Threats of military action on Iran as well as a possible de facto attack are illegal

Threats of military action on Iran as well as a possible de facto attack are illegal News Unspun, which is an alternative analysis source to mainstream news media, said four major news websites have suggested an attack on Iran “attack on Iran would violate international law” only in four articles while they have ran 31 articles suggesting “Iran has, could have, or might violate international law.”
News Unspun said it has examined the stories on the BBC, The Guardian, The Independent and The Telegraph since October 1, 2011.
“In the media, one fact is not (yet) up for debate,” the alternative viewpoint website said.
“That any invasion of Iran would be a violation of international law - even if Iran was in the process of developing nuclear weapons. The United Nations Charter also outlaws the ‘threat of the use of force’, an act in which much of the media, in its uncritical stance towards government threats, has made itself complicit,” it added.
News Unspun said The Guardian, The Independent and The Telegraph failed to make even one reference to the illegality of a war on Iran in their news sections over the past six months while the BBC only mentioned the issue once in the period in an article name “How would Iran respond to an Israeli attack?”
According to News Unspun, The Guardian refused to acknowledge the fact itself leaving the reference to the illegality of an attack on Iran for its “Comment is Free” section, which published three articles that “correctly pointed out that an invasion would violate international law.”
The BBC’s article on March 7, 2012 said “for all the uncertainties as to whether Israel would attack Iran and indeed how Iran might respond, one thing is clear - in terms of international law, such a strike would be illegal.”

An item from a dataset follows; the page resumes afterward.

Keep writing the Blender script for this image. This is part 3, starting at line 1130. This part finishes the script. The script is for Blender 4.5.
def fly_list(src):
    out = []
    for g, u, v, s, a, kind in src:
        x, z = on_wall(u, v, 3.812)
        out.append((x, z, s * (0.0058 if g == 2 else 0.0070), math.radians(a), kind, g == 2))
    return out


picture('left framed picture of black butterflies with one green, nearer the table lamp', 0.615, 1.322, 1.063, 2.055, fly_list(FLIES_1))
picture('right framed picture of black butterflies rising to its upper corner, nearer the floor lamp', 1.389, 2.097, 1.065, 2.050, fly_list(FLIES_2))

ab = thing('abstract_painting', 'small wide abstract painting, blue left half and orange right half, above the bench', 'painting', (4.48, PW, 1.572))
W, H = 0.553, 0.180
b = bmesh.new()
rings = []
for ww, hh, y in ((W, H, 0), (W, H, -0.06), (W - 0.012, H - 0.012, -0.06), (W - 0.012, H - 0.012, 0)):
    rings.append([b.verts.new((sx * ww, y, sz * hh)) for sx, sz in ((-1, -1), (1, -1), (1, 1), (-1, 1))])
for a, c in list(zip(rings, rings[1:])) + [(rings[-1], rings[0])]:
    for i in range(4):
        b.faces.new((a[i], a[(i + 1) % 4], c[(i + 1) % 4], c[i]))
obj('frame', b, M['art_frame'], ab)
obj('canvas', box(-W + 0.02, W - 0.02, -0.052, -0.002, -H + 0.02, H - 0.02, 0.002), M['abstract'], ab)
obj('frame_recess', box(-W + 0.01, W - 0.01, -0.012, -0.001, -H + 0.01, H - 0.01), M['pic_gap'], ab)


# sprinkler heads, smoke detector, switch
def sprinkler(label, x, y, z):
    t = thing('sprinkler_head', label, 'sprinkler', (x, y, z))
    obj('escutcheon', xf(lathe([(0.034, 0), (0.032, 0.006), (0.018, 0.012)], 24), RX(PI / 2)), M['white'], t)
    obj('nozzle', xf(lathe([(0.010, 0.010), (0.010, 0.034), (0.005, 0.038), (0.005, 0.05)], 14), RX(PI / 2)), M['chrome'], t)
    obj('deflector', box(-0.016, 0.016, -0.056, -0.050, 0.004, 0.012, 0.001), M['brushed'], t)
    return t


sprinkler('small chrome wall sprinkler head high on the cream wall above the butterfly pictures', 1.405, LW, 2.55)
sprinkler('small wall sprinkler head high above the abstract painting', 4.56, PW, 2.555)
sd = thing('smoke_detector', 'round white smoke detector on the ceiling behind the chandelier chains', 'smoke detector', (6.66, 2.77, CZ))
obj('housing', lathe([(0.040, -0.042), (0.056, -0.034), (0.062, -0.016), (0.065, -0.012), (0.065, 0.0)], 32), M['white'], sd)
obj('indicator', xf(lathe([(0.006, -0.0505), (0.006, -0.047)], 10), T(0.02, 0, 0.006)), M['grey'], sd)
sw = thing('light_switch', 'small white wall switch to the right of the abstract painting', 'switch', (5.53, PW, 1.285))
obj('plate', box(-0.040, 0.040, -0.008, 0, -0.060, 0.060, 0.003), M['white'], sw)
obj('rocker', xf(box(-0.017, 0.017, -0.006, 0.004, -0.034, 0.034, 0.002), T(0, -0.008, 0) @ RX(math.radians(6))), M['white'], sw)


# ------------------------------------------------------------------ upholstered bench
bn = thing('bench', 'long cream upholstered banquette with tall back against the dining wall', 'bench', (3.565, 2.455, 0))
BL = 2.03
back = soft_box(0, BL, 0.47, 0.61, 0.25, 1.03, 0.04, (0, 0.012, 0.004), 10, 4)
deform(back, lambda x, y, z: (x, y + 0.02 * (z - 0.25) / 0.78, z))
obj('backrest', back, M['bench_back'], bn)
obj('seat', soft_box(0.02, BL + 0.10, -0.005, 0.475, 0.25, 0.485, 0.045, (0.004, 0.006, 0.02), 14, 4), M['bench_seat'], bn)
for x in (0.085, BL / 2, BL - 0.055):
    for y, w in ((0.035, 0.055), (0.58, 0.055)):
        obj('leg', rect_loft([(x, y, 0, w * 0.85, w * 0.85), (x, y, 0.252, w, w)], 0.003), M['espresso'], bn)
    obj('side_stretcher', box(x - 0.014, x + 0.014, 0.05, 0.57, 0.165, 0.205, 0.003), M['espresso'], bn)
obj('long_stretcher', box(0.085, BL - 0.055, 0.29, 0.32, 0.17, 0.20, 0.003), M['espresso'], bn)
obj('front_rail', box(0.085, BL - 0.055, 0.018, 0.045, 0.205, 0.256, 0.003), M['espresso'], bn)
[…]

The website however silenced the matter in its earlier twin article “How Israel might strike at Iran” (February 27, 2012).
The Guardian’s Comment is Free articles were more specific on the subject.
“Repeatedly threatening Iran with a military attack, thinly disguised under the phrase 'all options are on the table' and publicly announcing that the west must use covert operations to sabotage Iran’s nuclear programme (as John Sawers, the head of MI6, demanded two years ago), are only two examples of the UK’s disrespect for the UN charter,” Abbas Edalat wrote on December 1, 2011 on the website.
In another article on February 21, 2012, Seumas Milne echoed that perspective saying “British defence establishment’s Royal United Services Institute, points out, such an attack would be entirely illegal: ‘There is no basis in international law for preventative, rather than pre-emptive, war’.”
The issue was also brought up by Saeed Kamaliu Denghan on March 21, 2012.
News Unspun said the Guardian website further tried to hide the illegality of a military strike on Iran running 14 articles -- and in its news section rather than in its Comment section - that “have insinuated violation of international law on the part of Iran.”
The BBC nine such articles with The Independent and The Telegraph publishing six and two similar stories respectively.
“The media takes little interest in informing us that threats of war, and war itself, are illegal… Government claims that Iran has either acted or is threatening to act outside of international law are, however, free to flourish and propagate their way through the mainstream,” News Unspun said.
Iran’s envoy to the International Atomic Energy Agency Ali Asghar Soltanieh underlined that point on the sidelines of a meeting of the IAEA’s Board of Governors in Vienna earlier this month.
"According to the Resolution 533 in 1990, any attack or threat of attack on [Iran’s] nuclear institutions or facilities is a violation of the United Nations Charter, the IAEA’s statute and international law," he said.